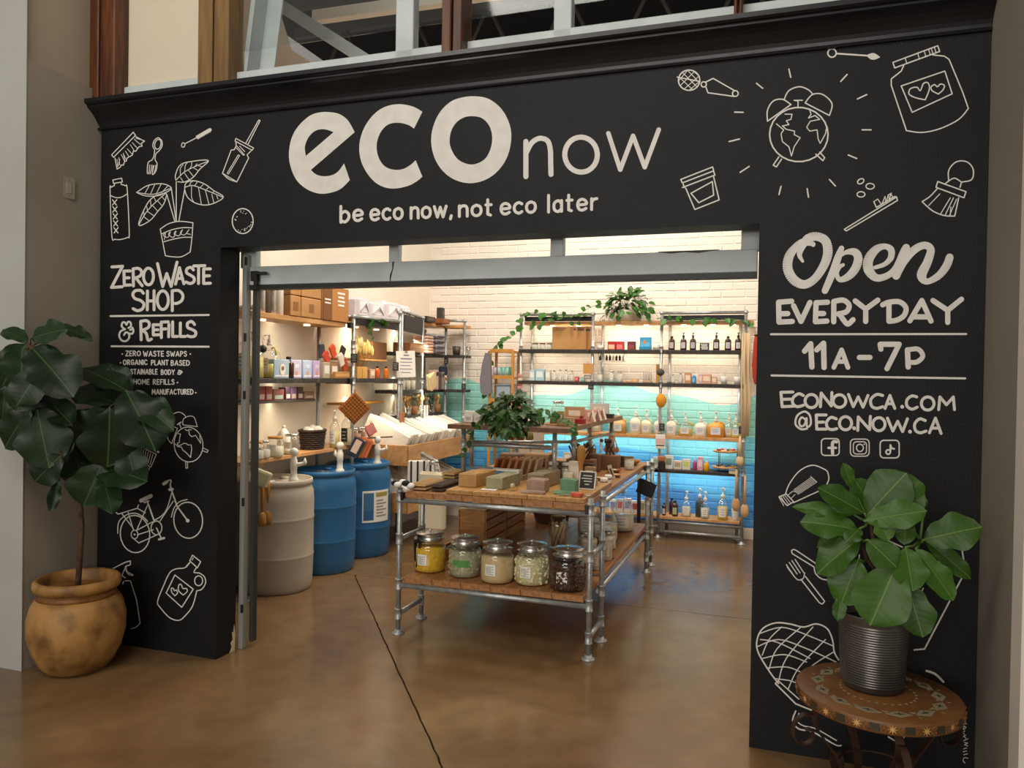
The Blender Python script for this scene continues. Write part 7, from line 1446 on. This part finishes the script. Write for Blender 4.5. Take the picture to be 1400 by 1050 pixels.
LR = [(1186, 704, 1238, 646, 62, -.02, .3), (1166, 668, 1154, 634, 18, .03, .2), (1182, 702, 1122, 664, 36, -.05, .2), (1168, 704, 1086, 690, 20, -.02, .1), (1172, 724, 1098, 708, 44, -.06, .2), (1176, 736, 1114, 778, 46, -.08, 0), (1186, 738, 1226, 774, 42, -.12, 0), (1238, 748, 1250, 808, 44, -.12, 0),
      (1262, 738, 1342, 718, 50, -.05, .3), (1252, 750, 1308, 820, 34, -.08, 0), (1264, 738, 1332, 790, 26, 0, .1), (1174, 764, 1148, 826, 52, -.08, 0), (1226, 772, 1190, 856, 74, -.14, 0), (1240, 796, 1262, 872, 46, -.10, 0), (1182, 712, 1266, 696, 40, -.10, .2), (1262, 702, 1242, 648, 28, 0, .3),
      (1150, 812, 1146, 848, 18, -.08, 0), (1200, 706, 1216, 736, 28, -.1, 0), (1240, 706, 1236, 744, 26, -.02, 0), (1196, 700, 1170, 655, 40, .04, .3), (1168, 740, 1118, 746, 36, -.02, .2), (1176, 722, 1158, 738, 24, -.10, 0), (1210, 700, 1262, 672, 44, 0, .3)]
fig(f2, o2, LR, FL2, YR, tk2, [tuple(p) for p in tk2+tk3+tk4])
# ---- trailing plants inside
def bushy(root, org, c, rx, ry, rz_, n, ms, size, hang=0):
    "dome of small leaves around c"
    for k in range(n):
        a = rnd(0, 2*PI); e = rnd(-.5 if hang else -.1, 1.3); v = Vector((math.cos(a)*math.cos(e)*rx, math.sin(a)*math.cos(e)*ry, math.sin(e)*rz_)); p = c+v*rnd(.65, 1.0)
        out = v.normalized(); tip = p+(out*rnd(.4, 1)+Vector((rnd(-.4, .4), rnd(-.4, .4), -rnd(.2, 1.0)))).normalized()*size*rnd(.75, 1.25)
        place_leaf(root, ms[k % 4], p, tip, size*.8, out+Vector((0, -.5, .5)), org=org, roll=rnd(-.4, .4))
    b = MB()
    for k in range(14):
        a = rnd(0, 2*PI); v = Vector((math.cos(a)*rx*.7, math.sin(a)*ry*.7, rz_*rnd(.2, .9))); b.tube([Vector((0, 0, 0)), v*.5+Vector((0, 0, .03)), v], .0025, 5)
    b.v = [tuple(Vector(v)+c-org) for v in b.v]; b.build('stems', m_stem, root)
def vine(root, org, pts, n, ms, size, r=.0025):
    P_ = [Vector(p) for p in pts]; sm_ = smooth([tuple(p) for p in P_], False, 6); sm_ = [Vector(p) for p in sm_]
    MB().tube([p-org for p in sm_], r, 5).build('vine_stem', m_stem, root)
    for k in range(n):
        i = int((k+.5)/n*(len(sm_)-1)); p = sm_[i]; tip = p+Vector((rnd(-.8, .8), rnd(-.9, -.1), rnd(-1, .5))).normalized()*size*rnd(.7, 1.2)
        place_leaf(root, ms[k % 4], p, tip, size*.72, Vector((rnd(-.3, .3), -1, .5)), org=org, roll=rnd(-.3, .3))
# pothos on the top shelf
o_ = Vector((BX(857, 4.62, 430), 4.62, 2.297)); pt = thing('planter', 'cream round planter on the top board of the middle bay', 'pot', o_); MB().lathe([(.06, 0), (.075, .01), (.095, .07), (.10, .12), (.09, .12), (.085, .10)], 24).build('pot', C('d9cfbf'), pt); MB().lathe([(.088, .11), (.001, .112)], 16).build('soil', m_soil, pt)
v1 = thing('pothos', 'bushy green pothos on the top board, its vines trailing along the shelving both ways', 'plant', o_+Vector((0, 0, .112))); oo = o_+Vector((0, 0, .112))
bushy(v1, oo, oo+Vector((0, -.06, .02)), .26, .12, .22, 120, PO, .085, 1)
def V(px, py, y=4.46): return at(px, py, 1, y)
vine(v1, oo, [oo, V(830, 415, 4.5), V(808, 420), V(785, 432), V(760, 430), V(740, 428), V(722, 428), V(712, 440), V(706, 455), V(690, 466), V(676, 474), V(670, 490), V(668, 520), V(662, 545)], 34, PO, .085)
vine(v1, oo, [oo, V(800, 432), V(790, 440), V(783, 445)], 5, PO, .07); vine(v1, oo, [oo, V(770, 434), V(750, 436), V(735, 445), V(728, 440)], 9, PO, .08)
vine(v1, oo, [oo, V(890, 425), V(903, 436), V(918, 436), V(930, 440), V(955, 436), V(975, 440), V(992, 436), V(1015, 438), V(1026, 444)], 16, PO, .085)
# variegated ivy on the riser
o_ = Vector((1.28, 1.60, ZR+.0005)); pt = thing('low_planter', 'low dark bowl planter on the riser, hidden in ivy leaves', 'pot', o_); MB().lathe([(.07, 0), (.10, .02), (.11, .06), (.10, .06), (.09, .04)], 20).build('bowl', C('3a3029'), pt); MB().lathe([(.095, .05), (.001, .052)], 16).build('soil', m_soil, pt)
v2 = thing('trailing_ivy', 'dense dark green trailing plant spilling over the front of the riser', 'plant', o_+Vector((0, 0, .052))); oo = o_+Vector((0, 0, .052))
bushy(v2, oo, oo+Vector((0, -.05, .02)), .19, .20, .15, 170, IV, .068, 1)
bushy(v2, oo, oo+Vector((.02, -.21, -.06)), .14, .06, .11, 80, IV, .062, 1)
def V2(px, py, y=1.42): return at(px, py, 1, y)
vine(v2, oo, [oo, V2(672, 560), V2(655, 575), V2(645, 590, 1.38), V2(641, 605, 1.38), V2(636, 625, 1.38)], 16, IV, .055); vine(v2, oo, [oo, V2(680, 555), V2(664, 565), V2(655, 562)], 8, IV, .05)
vine(v2, oo, [oo, V2(735, 570, 1.5), V2(755, 572, 1.45), V2(775, 574, 1.42), V2(786, 582, 1.38), V2(790, 592, 1.38)], 16, PO, .055); vine(v2, oo, [oo, V2(740, 560, 1.5), V2(752, 566, 1.5), V2(765, 566, 1.48)], 9, PO, .05)
# little trailing sprig over the second bay of the left shelving
o_ = Vector((-.60, 2.85, 2.199)); v3 = thing('small_trailing_sprig', 'small leafy sprig trailing over the top rail of the left shelving', 'plant', o_); 
vine(v3, o_, [o_, (-.545, 2.78, 2.20), (-.535, 2.74, 2.10), (-.535, 2.76, 2.02)], 10, PO, .06)
vine(v3, o_, [o_, (-.545, 3.0, 2.215), (-.535, 3.1, 2.17)], 6, PO, .06)
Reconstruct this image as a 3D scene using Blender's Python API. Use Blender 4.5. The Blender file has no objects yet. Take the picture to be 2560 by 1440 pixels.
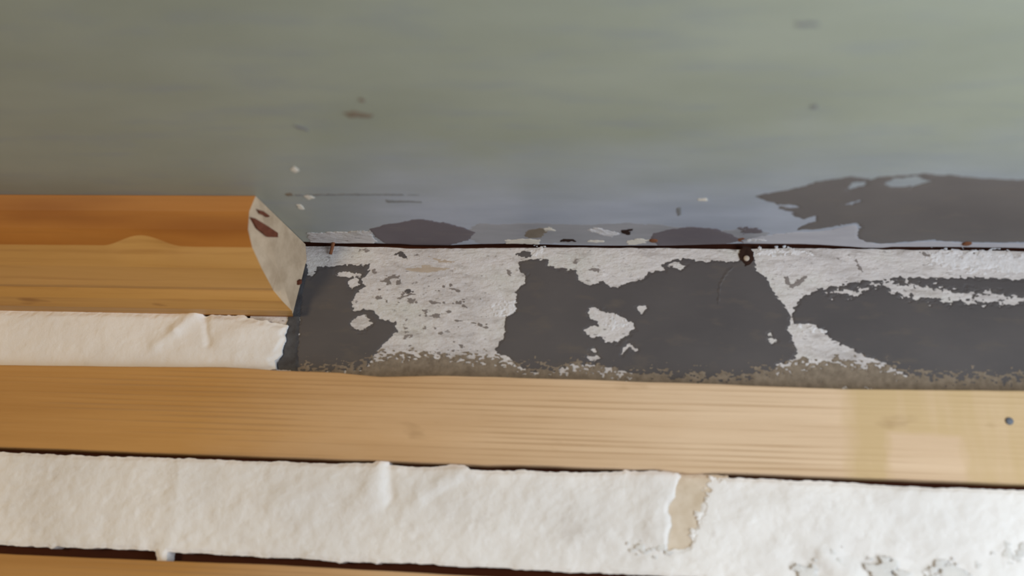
import bpy, math
import numpy as np
from mathutils import Matrix, Vector

# ------------------------------------------------------------------ camera
FPX = 2100.0                       # focal length in pixels of a 2560 px wide frame
YAW, PITCH, ROLL = math.radians(-5.75), math.radians(19.0), math.radians(2.73)
CAM_D, CAM_H = 0.80, None          # distance to the wall, depth below the ceiling
cyw, syw, cp, sp = math.cos(YAW), math.sin(YAW), math.cos(PITCH), math.sin(PITCH)
FWD = np.array([syw*cp, cyw*cp, sp]); RGT0 = np.array([cyw, -syw, 0.0]); UP0 = np.cross(RGT0, FWD)
RGT = math.cos(ROLL)*RGT0 + math.sin(ROLL)*UP0
UPV = -math.sin(ROLL)*RGT0 + math.cos(ROLL)*UP0

def ray(px, py):
    return FWD + RGT*((px-1280.0)/FPX) - UPV*((py-720.0)/FPX)
_r = ray(1650, 619)                # a point of the corner between wall and ceiling
CAM_H = _r[2]/_r[1]*CAM_D
CAM = np.array([0.0, -CAM_D, -CAM_H])

def on_wall(px, py, depth=0.0):    # point of the plane lying "depth" in front of the wall
    r = ray(px, py); t = (-depth-CAM[1])/r[1]; return CAM + r*t
def on_ceiling(px, py, drop=0.0):
    r = ray(px, py); t = (-drop-CAM[2])/r[2]; return CAM + r*t

scene = bpy.context.scene
COL = scene.collection
cam_data = bpy.data.cameras.new('camera'); cam = bpy.data.objects.new('camera', cam_data); COL.objects.link(cam)
cam_data.sensor_width = 36.0; cam_data.lens = FPX*36.0/2560.0; cam_data.clip_start = 0.02
M = Matrix(((RGT[0], UPV[0], -FWD[0], CAM[0]), (RGT[1], UPV[1], -FWD[1], CAM[1]), (RGT[2], UPV[2], -FWD[2], CAM[2]), (0, 0, 0, 1)))
cam.matrix_world = M
cam_data.dof.use_dof = True; cam_data.dof.focus_distance = 0.93; cam_data.dof.aperture_fstop = 2.1
scene.camera = cam

# ------------------------------------------------------------------ world, window light, exposure
ROOM_X0, ROOM_X1, ROOM_Y0, FLOOR_Z = -2.4, 0.80, -3.4, -2.4
WIN_Y0, WIN_Y1, WIN_Z0, WIN_Z1 = -1.20, -0.32, -0.95, -0.10
world = bpy.data.worlds.new('world'); scene.world = world; world.use_nodes = True
world.node_tree.nodes['Background'].inputs[0].default_value = (0.75, 0.85, 1.0, 1)
world.node_tree.nodes['Background'].inputs[1].default_value = 0.5
def area(name, loc, target, sx, sy, energy, col):
    l = bpy.data.lights.new(name, 'AREA'); l.shape = 'RECTANGLE'; l.size = sx; l.size_y = sy
    l.energy = energy; l.color = col
    o = bpy.data.objects.new(name, l); COL.objects.link(o); o.location = loc
    o.rotation_euler = (Vector(target)-Vector(loc)).to_track_quat('-Z', 'Y').to_euler(); return o
wy, wz = (WIN_Y0+WIN_Y1)/2, (WIN_Z0+WIN_Z1)/2
area('window_daylight', (ROOM_X1-0.03, wy, wz), (ROOM_X1-1.0, wy, wz), WIN_Y1-WIN_Y0, WIN_Z1-WIN_Z0, 16.5, (0.82, 0.92, 1.0))
area('warm_fill', (-1.3, -1.9, -0.22), (-0.5, 0, -0.7), 0.35, 0.35, 15, (1.0, 0.75, 0.43))  # unseen warm light added to fill the left side
vs = scene.view_settings
vs.view_transform = 'Standard'; vs.look = 'None'; vs.exposure = 0.0; vs.gamma = 1.0; vs.use_curve_mapping = False

# ------------------------------------------------------------------ helpers
def fnoise(u, v, seed):            # smooth value noise, about -1..1
    rng = np.random.default_rng(seed); T = rng.random((64, 64))*2-1
    iu = np.floor(u).astype(int); iv = np.floor(v).astype(int); fu = u-iu; fv = v-iv
    fu = fu*fu*(3-2*fu); fv = fv*fv*(3-2*fv)
    a = T[iv % 64, iu % 64]; b = T[iv % 64, (iu+1) % 64]; c = T[(iv+1) % 64, iu % 64]; d = T[(iv+1) % 64, (iu+1) % 64]
    return (a*(1-fu)+b*fu)*(1-fv)+(c*(1-fu)+d*fu)*fv
def fbm(u, v, su, sv, seed, octaves=4, gain=0.55):
    s = 0; a = 1; n = 0
    for k in range(octaves):
        s = s+a*fnoise(u/su*2**k+17.3*k+100, v/sv*2**k+9.1*k+100, seed+k); n += a; a *= gain
    return s/n
def sdf(poly, U, V):               # signed distance, positive inside
    P = np.asarray(poly, float); d2 = np.full(U.shape, 1e9); ins = np.zeros(U.shape, bool)
    for i in range(len(P)):
        a = P[i]; b = P[(i+1) % len(P)]; e = b-a
        wu = U-a[0]; wv = V-a[1]; t = np.clip((wu*e[0]+wv*e[1])/(e@e+1e-12), 0, 1)
        d2 = np.minimum(d2, (wu-e[0]*t)**2+(wv-e[1]*t)**2)
        if a[1] != b[1]:
            ins ^= ((a[1] > V) != (b[1] > V)) & (U < e[0]*(V-a[1])/e[1]+a[0])
    return np.where(ins, 1, -1)*np.sqrt(d2)
def smooth(x): x = np.clip(x, 0, 1); return x*x*(3-2*x)

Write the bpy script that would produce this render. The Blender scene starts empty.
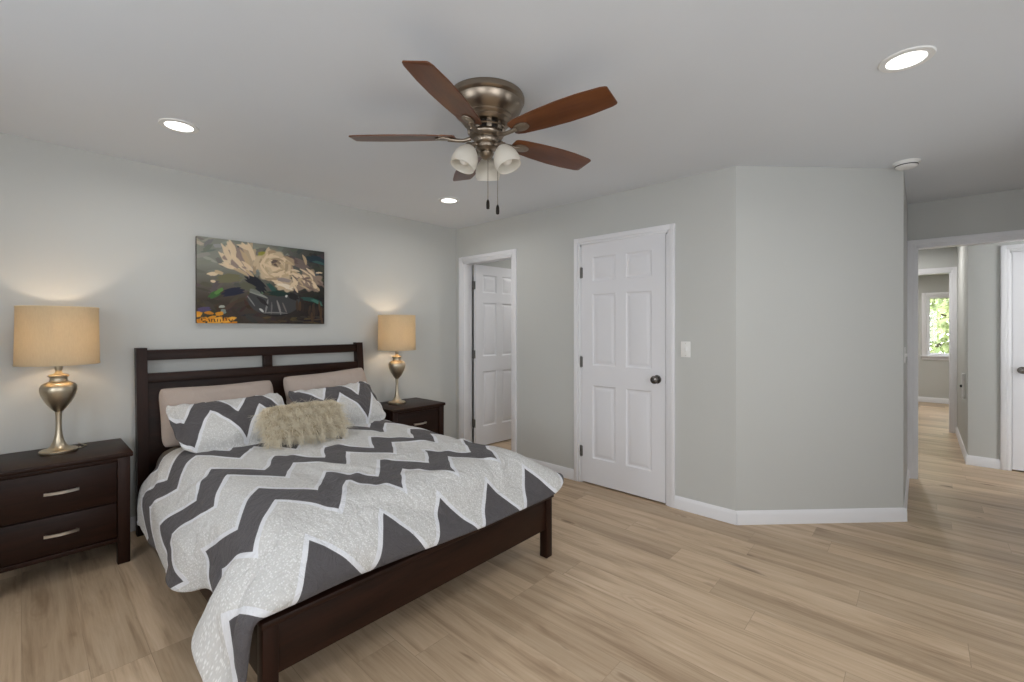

▸ Your instructions
Scan the data above; copy every line where "Python" appears.

▸ Problem solution
The Blender Python script for this scene continues. Write part 7, from line 1446 on. This part finishes the script. Write for Blender 4.5. Take the picture to be 1400 by 1050 pixels.
Reconstruct this image as a 3D scene using Blender's Python API. Use Blender 4.5. The Blender file has no objects yet. Take the picture to be 2560 by 1440 pixels.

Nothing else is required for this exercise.